Let’s look at an example.

Tata Motors Ltd. stock chart highlighting an Inverted Hammer pattern, indicating a potential bullish reversal.

According to the rules, the trade setup for the above chart would be an entry at the closing of the inverted hammer at 398, and stop loss would be placed at the low of the candle at 392.

Target Setting for Single Candlestick Patterns

So far, we’ve explored the psychology behind single candlestick patterns and how to use them for entering trades. But have you ever thought about what our targets should be for these trades? Let’s dive into how we can set these targets strategically now.

To set a target, we need to know the risk-reward ratio concept.

The risk and reward ratio is a crucial concept in stock trading. It helps you understand how much you stand to gain compared to how much you might lose on each trade. This ratio can guide decisions to maximize profits and minimize losses.

Risk to Reward Ratio = Potential Gain / Potential Loss

If you buy a stock at a price of 100, and set a stop loss at 80, your potential loss (in case you hit the stop loss) is 20 (100 - 80). Similarly, if you set a target of 140, your potential gain (if you hit your target) is 40 (140 - 100).

Hence, the risk to reward ratio is 20:40, which can be written as 1:2.

We aim for a minimum risk-to-reward ratio of 1:1:5; let’s learn why.

Why Use the 1:1.5 Risk-to-Reward Ratio

The 1:1.5 risk-reward ratio means you aim to make 1.5 units of profit for every unit of risk. For example, if you risk ₹100 on a trade, your target profit is ₹150. This ensures your potential gains are more significant than your possible losses.

A key benefit is that it increases your chances of making a profit, even if not all trades are successful. With higher rewards for your risks, fewer winning trades can cover your losses and improve overall results. Setting a higher reward target keeps losses small compared to potential gains, which is crucial for long-term trading success. It helps you avoid significant losses that can impact your trading account.

Finally, the 1:1.5 risk-reward ratio offers a statistical advantage.
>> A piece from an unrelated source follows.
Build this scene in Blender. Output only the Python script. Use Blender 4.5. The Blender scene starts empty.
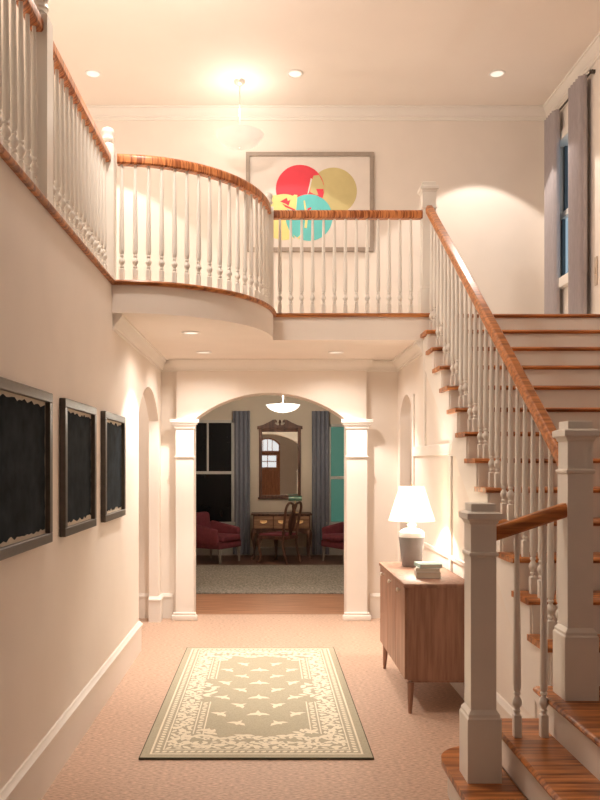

Even if you win only 40% of your trades, this ratio can still lead to overall profits, making it an intelligent approach for trading in the volatile stock market.

Although it’s essential to choose a risk-reward ratio that matches your risk appetite, everyone’s comfort level with risk varies, so select a ratio that aligns with your individual trading goals and risk tolerance.

While knowing the 1:1.5 risk-reward ratio as a target is applicable, setting precise targets using a single candlestick pattern can be difficult. In the following chapters, we will discuss multiple candlestick patterns and indicators. These tools will help you set more effective targets and make better-informed trading decisions.

Let’s understand better with an example.

For instance, take Suzlon on a daily timeframe. It is forming a bearish marubozu angle candlestick. As we know, one should look for shorting opportunities because it signals bearishness. So we enter a short position at the closing of the candle, that is at 47.5, and we keep the stop loss at a high of the candle, which is at 52.40.

We now set a target of 40 so that Suzlon should go down by 7.5 points as our stop loss is approximately 4.5 points. In this way, we will have a risk of 5 in case it hits our stop loss and a reward of 6.8 points, maintaining the risk-to-reward of 1:1.5.

In the below image, you can see a short position on Suzlon’s stock, having a risk-to-reward ratio of 1:1.5:

Suzlon Energy Ltd. stock chart with a Bearish Marubozu pattern. A short position opened.
Suzlon Energy Ltd. stock chart highlighting a Bearish Marubozu pattern. A short position opened.

Summary

  1. A hammer candlestick indicates a potential reversal from bearish to bullish sentiment. It is formed after a downtrend, with a small body at the upper end and a long lower shadow.
  2. The shooting star is a bearish candlestick that appears at the peak of an uptrend. It signals a potential bearish trend.
  3. The 1:1.5 risk-reward ratio helps ensure that your potential gains are greater than your losses, improving your trading results and protecting your capital.
  4. It’s difficult to set exact targets with single candlestick patterns alone, so we’ll examine more patterns and indicators for better accuracy.